● **Exercise**: Leave out the pictures; transcribe all else exactly.

● **Dataset excerpt**:

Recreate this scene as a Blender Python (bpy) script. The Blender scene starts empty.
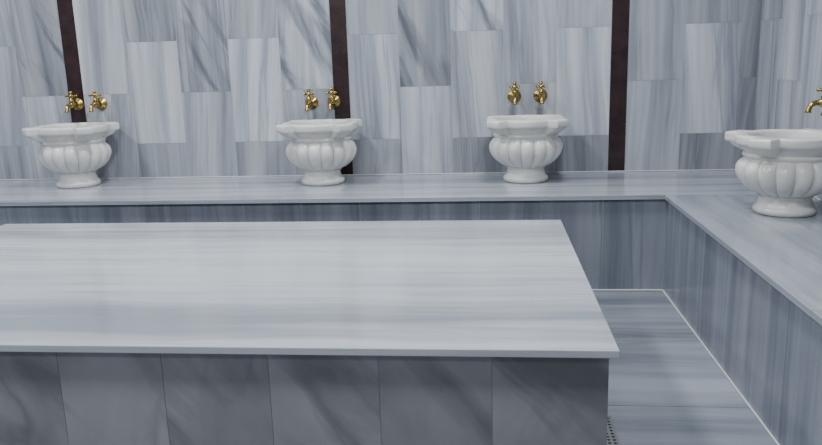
import bpy, bmesh, math, random
from mathutils import Vector, Matrix
random.seed(7)
S = bpy.context.scene
COL = bpy.context.collection

# ---------------- dimensions (metres) ----------------
H = 1.2
WB = 4.52      # back wall
WR = 1.53      # right wall
WL = -4.6
WF = -1.8
CEIL = 2.75
BZ = 0.5       # bench top
BF = 3.75      # back bench front edge
RF = 0.87      # right bench front edge
SX0, SX1, SY0, SY1, SZ = -2.23, 0.312, 1.725, 3.20, 0.5

# ---------------- materials ----------------
def lin(h):
    h = h.lstrip('#')
    out = []
    for i in (0, 2, 4):
        c = int(h[i:i+2], 16) / 255
        out.append(c/12.92 if c <= .04045 else ((c+.055)/1.055)**2.4)
    return (*out, 1)

def new_mat(name):
    m = bpy.data.materials.new(name); m.use_nodes = True
    nt = m.node_tree
    return m, nt, nt.nodes['Principled BSDF']

def marble(name, dark, mid, light, scl, rough=.25, vein=None, vein_amt=.5, tilt=0.0, tint=True, contrast=1.0, vscale=1.0, warp=.04, broad=None, fine=.25, bscl=(9, 9, 1.6), bgate=.68, bang=.45, base=.75):
    """streaky marble. scl = xyz noise scale (small value = direction of the streak)"""
    m, nt, bs = new_mat(name)
    N, L = nt.nodes, nt.links
    tc = N.new('ShaderNodeTexCoord')
    at = N.new('ShaderNodeAttribute'); at.attribute_name = 'tint'
    sep = N.new('ShaderNodeSeparateColor'); L.new(at.outputs['Color'], sep.inputs[0])
    off = N.new('ShaderNodeVectorMath'); off.operation = 'MULTIPLY_ADD'
    L.new(at.outputs['Color'], off.inputs[0]); off.inputs[1].default_value = (0, 37, 53)
    L.new(tc.outputs['Object'], off.inputs[2])
    comb = N.new('ShaderNodeCombineXYZ')
    mul = N.new('ShaderNodeMath'); mul.operation = 'MULTIPLY'; mul.inputs[1].default_value = 29
    L.new(sep.outputs[1], mul.inputs[0]); L.new(mul.outputs[0], comb.inputs[0])
    add = N.new('ShaderNodeVectorMath'); L.new(off.outputs[0], add.inputs[0]); L.new(comb.outputs[0], add.inputs[1])
    wn = N.new('ShaderNodeTexNoise'); wn.inputs['Scale'].default_value = 1.8; wn.inputs['Detail'].default_value = 2
    L.new(add.outputs[0], wn.inputs['Vector'])
    wm = N.new('ShaderNodeVectorMath'); wm.operation = 'MULTIPLY_ADD'
    L.new(wn.outputs['Color'], wm.inputs[0]); wm.inputs[1].default_value = (warp, warp, warp)
    L.new(add.outputs[0], wm.inputs[2])
    rot = N.new('ShaderNodeVectorRotate'); rot.rotation_type = 'Y_AXIS'
    ra = N.new('ShaderNodeMath'); ra.operation = 'MULTIPLY_ADD'
    L.new(sep.outputs[2], ra.inputs[0]); ra.inputs[1].default_value = tilt*2; ra.inputs[2].default_value = -tilt
    L.new(wm.outputs[0], rot.inputs['Vector']); L.new(ra.outputs[0], rot.inputs['Angle'])
    def noise(k, loc, det, rgh):
        mp = N.new('ShaderNodeMapping'); mp.inputs['Scale'].default_value = tuple(s*k for s in scl)
        mp.inputs['Location'].default_value = loc
        L.new(rot.outputs[0], mp.inputs['Vector'])
        n = N.new('ShaderNodeTexNoise'); n.inputs['Scale'].default_value = 1; n.inputs['Detail'].default_value = det
        n.inputs['Roughness'].default_value = rgh
        L.new(mp.outputs[0], n.inputs['Vector']); return n
    n1 = noise(base, (0, 0, 0), 3, .5)
    nf = noise(3.5, (7, 3, 5), 3, .6)
    fm = N.new('ShaderNodeMix'); fm.data_type = 'FLOAT'; fm.inputs[0].default_value = fine
    L.new(n1.outputs[0], fm.inputs[2]); L.new(nf.outputs[0], fm.inputs[3])
    rp = N.new('ShaderNodeValToRGB')
    e = rp.color_ramp.elements
    w = .2/contrast
    e[0].position = .5-w; e[0].color = lin(dark)
    e[1].position = .5+w; e[1].color = lin(light)
    x = e.new(.5); x.color = lin(mid)
    L.new(fm.outputs[0], rp.inputs[0])
    last = rp.outputs[0]
    if vein:
        n2 = noise(1.1*vscale, (4.1, 2.2, 9.3), 4, .5)
        s1 = N.new('ShaderNodeMath'); s1.operation = 'SUBTRACT'; L.new(n2.outputs[0], s1.inputs[0]); s1.inputs[1].default_value = .5
        s2 = N.new('ShaderNodeMath'); s2.operation = 'ABSOLUTE'; L.new(s1.outputs[0], s2.inputs[0])
        n3 = noise(.5, (14.1, 22.2, 3.3), 1, .5)   # where the veins appear
        m3 = N.new('ShaderNodeMapRange'); L.new(n3.outputs[0], m3.inputs[0])
        m3.inputs[1].default_value = .42; m3.inputs[2].default_value = .62
        m3.inputs[3].default_value = 0; m3.inputs[4].default_value = vein_amt
        mr = N.new('ShaderNodeMapRange'); L.new(s2.outputs[0], mr.inputs[0])
        mr.inputs[1].default_value = 0; mr.inputs[2].default_value = .04
        L.new(m3.outputs[0], mr.inputs[3]); mr.inputs[4].default_value = 0
        mx = N.new('ShaderNodeMix'); mx.data_type = 'RGBA'
        L.new(mr.outputs[0], mx.inputs[0]); L.new(last, mx.inputs[6]); mx.inputs[7].default_value = lin(vein)
        last = mx.outputs[2]
    if broad:
        # broad diagonal grey cloud bands, only on tiles whose seed is high
        col, amt = broad
        r2 = N.new('ShaderNodeVectorRotate'); r2.rotation_type = 'Y_AXIS'; r2.inputs['Angle'].default_value = bang
        L.new(wm.outputs[0], r2.inputs['Vector'])
        mpb = N.new('ShaderNodeMapping'); mpb.inputs['Scale'].default_value = bscl; L.new(r2.outputs[0], mpb.inputs['Vector'])
        nb = N.new('ShaderNodeTexNoise'); nb.inputs['Scale'].default_value = 1; nb.inputs['Detail'].default_value = 5; nb.inputs['Distortion'].default_value = .6
        L.new(mpb.outputs[0], nb.inputs['Vector'])
        mb = N.new('ShaderNodeMapRange'); L.new(nb.outputs[0], mb.inputs[0])
        mb.inputs[1].default_value = .5; mb.inputs[2].default_value = .66; mb.inputs[3].default_value = 0; mb.inputs[4].default_value = amt
        gt = N.new('ShaderNodeMath'); gt.operation = 'GREATER_THAN'; L.new(sep.outputs[1], gt.inputs[0]); gt.inputs[1].default_value = bgate
        mm = N.new('ShaderNodeMath'); mm.operation = 'MULTIPLY'; L.new(mb.outputs[0], mm.inputs[0]); L.new(gt.outputs[0], mm.inputs[1])
        mx = N.new('ShaderNodeMix'); mx.data_type = 'RGBA'
        L.new(mm.outputs[0], mx.inputs[0]); L.new(last, mx.inputs[6]); mx.inputs[7].default_value = lin(col)
        last = mx.outputs[2]
    if tint:
        hs = N.new('ShaderNodeHueSaturation')
        tm = N.new('ShaderNodeMath'); tm.operation = 'MULTIPLY'; tm.inputs[1].default_value = 2
        L.new(sep.outputs[0], tm.inputs[0]); L.new(tm.outputs[0], hs.inputs['Value'])
        L.new(last, hs.inputs['Color']); last = hs.outputs[0]
    L.new(last, bs.inputs['Base Color'])
    bs.inputs['Roughness'].default_value = rough
    bs.inputs['Specular IOR Level'].default_value = .5
    return m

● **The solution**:
Recreate this scene as a Blender Python (bpy) script. The Blender scene starts empty.
import bpy, bmesh, math, random
from mathutils import Vector, Matrix
random.seed(7)
S = bpy.context.scene
COL = bpy.context.collection

# ---------------- dimensions (metres) ----------------
H = 1.2
WB = 4.52      # back wall
WR = 1.53      # right wall
WL = -4.6
WF = -1.8
CEIL = 2.75
BZ = 0.5       # bench top
BF = 3.75      # back bench front edge
RF = 0.87      # right bench front edge
SX0, SX1, SY0, SY1, SZ = -2.23, 0.312, 1.725, 3.20, 0.5

# ---------------- materials ----------------
def lin(h):
    h = h.lstrip('#')
    out = []
    for i in (0, 2, 4):
        c = int(h[i:i+2], 16) / 255
        out.append(c/12.92 if c <= .04045 else ((c+.055)/1.055)**2.4)
    return (*out, 1)

def new_mat(name):
    m = bpy.data.materials.new(name); m.use_nodes = True
    nt = m.node_tree
    return m, nt, nt.nodes['Principled BSDF']

def marble(name, dark, mid, light, scl, rough=.25, vein=None, vein_amt=.5, tilt=0.0, tint=True, contrast=1.0, vscale=1.0, warp=.04, broad=None, fine=.25, bscl=(9, 9, 1.6), bgate=.68, bang=.45, base=.75):
    """streaky marble. scl = xyz noise scale (small value = direction of the streak)"""
    m, nt, bs = new_mat(name)
    N, L = nt.nodes, nt.links
    tc = N.new('ShaderNodeTexCoord')
    at = N.new('ShaderNodeAttribute'); at.attribute_name = 'tint'
    sep = N.new('ShaderNodeSeparateColor'); L.new(at.outputs['Color'], sep.inputs[0])
    off = N.new('ShaderNodeVectorMath'); off.operation = 'MULTIPLY_ADD'
    L.new(at.outputs['Color'], off.inputs[0]); off.inputs[1].default_value = (0, 37, 53)
    L.new(tc.outputs['Object'], off.inputs[2])
    comb = N.new('ShaderNodeCombineXYZ')
    mul = N.new('ShaderNodeMath'); mul.operation = 'MULTIPLY'; mul.inputs[1].default_value = 29
    L.new(sep.outputs[1], mul.inputs[0]); L.new(mul.outputs[0], comb.inputs[0])
    add = N.new('ShaderNodeVectorMath'); L.new(off.outputs[0], add.inputs[0]); L.new(comb.outputs[0], add.inputs[1])
    wn = N.new('ShaderNodeTexNoise'); wn.inputs['Scale'].default_value = 1.8; wn.inputs['Detail'].default_value = 2
    L.new(add.outputs[0], wn.inputs['Vector'])
    wm = N.new('ShaderNodeVectorMath'); wm.operation = 'MULTIPLY_ADD'
    L.new(wn.outputs['Color'], wm.inputs[0]); wm.inputs[1].default_value = (warp, warp, warp)
    L.new(add.outputs[0], wm.inputs[2])
    rot = N.new('ShaderNodeVectorRotate'); rot.rotation_type = 'Y_AXIS'
    ra = N.new('ShaderNodeMath'); ra.operation = 'MULTIPLY_ADD'
    L.new(sep.outputs[2], ra.inputs[0]); ra.inputs[1].default_value = tilt*2; ra.inputs[2].default_value = -tilt
    L.new(wm.outputs[0], rot.inputs['Vector']); L.new(ra.outputs[0], rot.inputs['Angle'])
    def noise(k, loc, det, rgh):
        mp = N.new('ShaderNodeMapping'); mp.inputs['Scale'].default_value = tuple(s*k for s in scl)
        mp.inputs['Location'].default_value = loc
        L.new(rot.outputs[0], mp.inputs['Vector'])
        n = N.new('ShaderNodeTexNoise'); n.inputs['Scale'].default_value = 1; n.inputs['Detail'].default_value = det
        n.inputs['Roughness'].default_value = rgh
        L.new(mp.outputs[0], n.inputs['Vector']); return n
    n1 = noise(base, (0, 0, 0), 3, .5)
    nf = noise(3.5, (7, 3, 5), 3, .6)
    fm = N.new('ShaderNodeMix'); fm.data_type = 'FLOAT'; fm.inputs[0].default_value = fine
    L.new(n1.outputs[0], fm.inputs[2]); L.new(nf.outputs[0], fm.inputs[3])
    rp = N.new('ShaderNodeValToRGB')
    e = rp.color_ramp.elements
    w = .2/contrast
    e[0].position = .5-w; e[0].color = lin(dark)
    e[1].position = .5+w; e[1].color = lin(light)
    x = e.new(.5); x.color = lin(mid)
    L.new(fm.outputs[0], rp.inputs[0])
    last = rp.outputs[0]
    if vein:
        n2 = noise(1.1*vscale, (4.1, 2.2, 9.3), 4, .5)
        s1 = N.new('ShaderNodeMath'); s1.operation = 'SUBTRACT'; L.new(n2.outputs[0], s1.inputs[0]); s1.inputs[1].default_value = .5
        s2 = N.new('ShaderNodeMath'); s2.operation = 'ABSOLUTE'; L.new(s1.outputs[0], s2.inputs[0])
        n3 = noise(.5, (14.1, 22.2, 3.3), 1, .5)   # where the veins appear
        m3 = N.new('ShaderNodeMapRange'); L.new(n3.outputs[0], m3.inputs[0])
        m3.inputs[1].default_value = .42; m3.inputs[2].default_value = .62
        m3.inputs[3].default_value = 0; m3.inputs[4].default_value = vein_amt
        mr = N.new('ShaderNodeMapRange'); L.new(s2.outputs[0], mr.inputs[0])
        mr.inputs[1].default_value = 0; mr.inputs[2].default_value = .04
        L.new(m3.outputs[0], mr.inputs[3]); mr.inputs[4].default_value = 0
        mx = N.new('ShaderNodeMix'); mx.data_type = 'RGBA'
        L.new(mr.outputs[0], mx.inputs[0]); L.new(last, mx.inputs[6]); mx.inputs[7].default_value = lin(vein)
        last = mx.outputs[2]
    if broad:
        # broad diagonal grey cloud bands, only on tiles whose seed is high
        col, amt = broad
        r2 = N.new('ShaderNodeVectorRotate'); r2.rotation_type = 'Y_AXIS'; r2.inputs['Angle'].default_value = bang
        L.new(wm.outputs[0], r2.inputs['Vector'])
        mpb = N.new('ShaderNodeMapping'); mpb.inputs['Scale'].default_value = bscl; L.new(r2.outputs[0], mpb.inputs['Vector'])
        nb = N.new('ShaderNodeTexNoise'); nb.inputs['Scale'].default_value = 1; nb.inputs['Detail'].default_value = 5; nb.inputs['Distortion'].default_value = .6
        L.new(mpb.outputs[0], nb.inputs['Vector'])
        mb = N.new('ShaderNodeMapRange'); L.new(nb.outputs[0], mb.inputs[0])
        mb.inputs[1].default_value = .5; mb.inputs[2].default_value = .66; mb.inputs[3].default_value = 0; mb.inputs[4].default_value = amt
        gt = N.new('ShaderNodeMath'); gt.operation = 'GREATER_THAN'; L.new(sep.outputs[1], gt.inputs[0]); gt.inputs[1].default_value = bgate
        mm = N.new('ShaderNodeMath'); mm.operation = 'MULTIPLY'; L.new(mb.outputs[0], mm.inputs[0]); L.new(gt.outputs[0], mm.inputs[1])
        mx = N.new('ShaderNodeMix'); mx.data_type = 'RGBA'
        L.new(mm.outputs[0], mx.inputs[0]); L.new(last, mx.inputs[6]); mx.inputs[7].default_value = lin(col)
        last = mx.outputs[2]
    if tint:
        hs = N.new('ShaderNodeHueSaturation')
        tm = N.new('ShaderNodeMath'); tm.operation = 'MULTIPLY'; tm.inputs[1].default_value = 2
        L.new(sep.outputs[0], tm.inputs[0]); L.new(tm.outputs[0], hs.inputs['Value'])
        L.new(last, hs.inputs['Color']); last = hs.outputs[0]
    L.new(last, bs.inputs['Base Color'])
    bs.inputs['Roughness'].default_value = rough
    bs.inputs['Specular IOR Level'].default_value = .5
    return m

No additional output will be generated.